Two donkeys on Dugi Otok

Der Likör war ungewohnt stark für mich, aber köstlich. Kaum waren die Gläser leer, schenkte Jure auch schon wieder nach. Bei der dritten Runde musste ich allerdings aufgeben, was die anderen zum Lachen brachte. „Ich mache ungefähr 20 Liter davon im Jahr, aber das reicht eigentlich nicht aus“, stellt der Kroate fest. Denn seine Produkte sind gefragt auf der Insel. Auch wir kauften einen Likör. Dazu schenkte Jure uns noch eine Tüte getrockneter Feigen und ein Fläschchen Olivenöl. Obwohl wir schon längst aufbrechen wollten, konnten wir uns nicht losreißen. Zu sehr genossen wir Jures Gesellschaft, seine Wärme, Herzlichkeit und Offenheit. In meiner Nase vermischte sich der Duft nach dem starken Likör mit dem Geruch des Feuers der vergangenen Nacht, der noch immer in meinen Haaren hing.

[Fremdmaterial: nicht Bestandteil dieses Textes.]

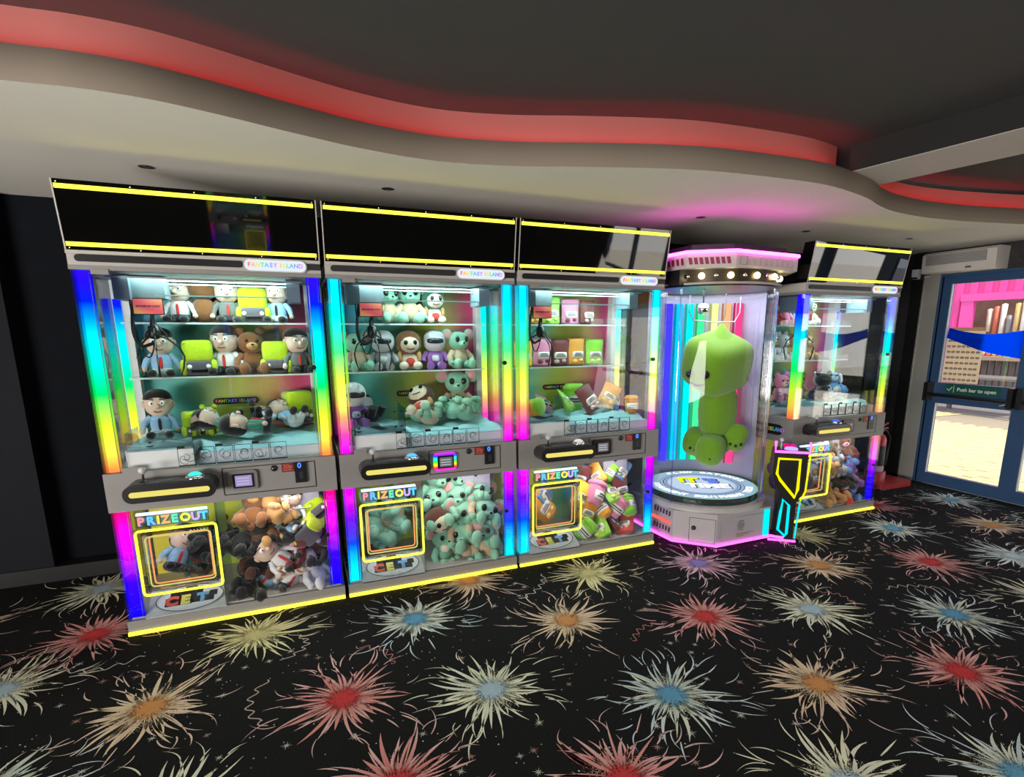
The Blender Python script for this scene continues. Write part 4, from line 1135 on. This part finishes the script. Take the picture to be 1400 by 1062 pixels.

View of some small islands in Croatia

Wir, die als zwei Reisende die Welt erkunden und unser Gastgeber, der die Welt zu sich einlädt. Ein Mann, der seinen Traum lebt. „Für mich ist das Wichtigste im Leben, dass ich zufrieden bin mit diesem Leben“, gibt er uns zum Abschied mit. Zufrieden mit seinem Wohnort und seiner Arbeit. „Ich würde mich nichts und niemandem tauschen wollen“, ist er überzeugt. „Nicht einmal mit Christiano Ronaldo“, fügt er mit einem letzten Lachen hinzu, bevor er uns in die Arme schließt und wir in unser Auto steigen. Im Rückspiegel sehen wir ihn noch winken, bis sein Abbild immer kleiner wird und nach der nächsten Kurve aus dem Sichtfeld verschwindet.